From “Beach Party” to “Woodstock”: The Pop Cultural Revolution of Sixties America

Date and Time
November 30, 2011
Event Details
 
The Sixties was one of the most controversial decades in American history. Cold War politics, civil rights, student protest, and the Vietnam War all profoundly affected American society and culture even as popular culture both reflected and influenced the decade’s social upheavals. This public program brings together three specialists of American culture of the Sixties.
 
The program will highlight some of the key developments in popular film and music and consider the role of political and social factors in shaping popular culture, as well as the impact of pop culture on society. Author Tom Lisanti will explore some of the popular films from the Sixties beach movie genre such as “Beach Party,”Ride the Wild Surf,” and “Beach Blanket Bingo” while Professor Susan Schmidt Horning will discuss popular music from Motown to Woodstock. After the presentations, a conversation will be moderated by Professor Joan DelFattore, a specialist of American culture.     
 
Susan Schmidt Horning is an assistant professor of history at St. John’s University in New York. She specializes in 19th and 20th century U. S. history, American technology and culture, and sound studies. She is the author of, Chasing Sound: Technology, Culture, and the Art of Studio Recording in America (forthcoming), which explores the interplay between technology, music, and engineering from the birth of the American recording industry through the 1970s. Susan is also a former musician and amateur recordist who played with the 1970s rock band, Chi-Pig, and performs with The Email Special, a jazz group comprised of fellow historians of technology and science who play once a year after their annual conference.
 

Tom Lisanti has a BA from Hofstra University and is the Rights and Permissions Manager at The New York Public Library.  He is also an award-winning author of seven books about Sixties Hollywood such as Hollywood Surf and Beach Movies: The First Wave, 1959-1969, and one with former Sixties actress Gail Gerber, her memoir Trippin’ with Terry Southern: What I Think I Remember, which won the Independent Publisher Book Award Silver Medal for “Best Autobiography/Memoir of 2009.” His most recent book is Dueling Harlows: Race to the Silver Screen. It’s the backstory about the making of two rival motion pictures both titled Harlow (one starring Carroll Baker as Jean Harlow, the other Carol Lynley) that quickly turned into one of the nastiest, dirtiest feuds that Hollywood ever witnessed. Tom also writes for Cinema Retro magazine as well as his own Blog found at his web site www.sixtiescinema.com.

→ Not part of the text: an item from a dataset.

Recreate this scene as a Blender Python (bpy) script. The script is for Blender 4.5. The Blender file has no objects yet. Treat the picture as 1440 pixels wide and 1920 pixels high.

Joan DelFattore is Professor of English and Legal Studies at the University of Delaware. She holds a Ph.D. in English from Penn State University with a specialization in modern American culture, and she regularly teaches multidisciplinary courses about America in the 1960s.  Her field of research is free speech, and she is the author of dozens of articles as well as three books published by Yale University Press.  Her work has won awards from the American Library Association, the American Educational Research Association, the Gustavus Myers Center for the Study of Human Rights in North America, and the Spencer Foundation.  She is presently a Writer in Residence in the Allen Room at the New York Public Library, where she is working on a new book on academic freedom to be published by Yale.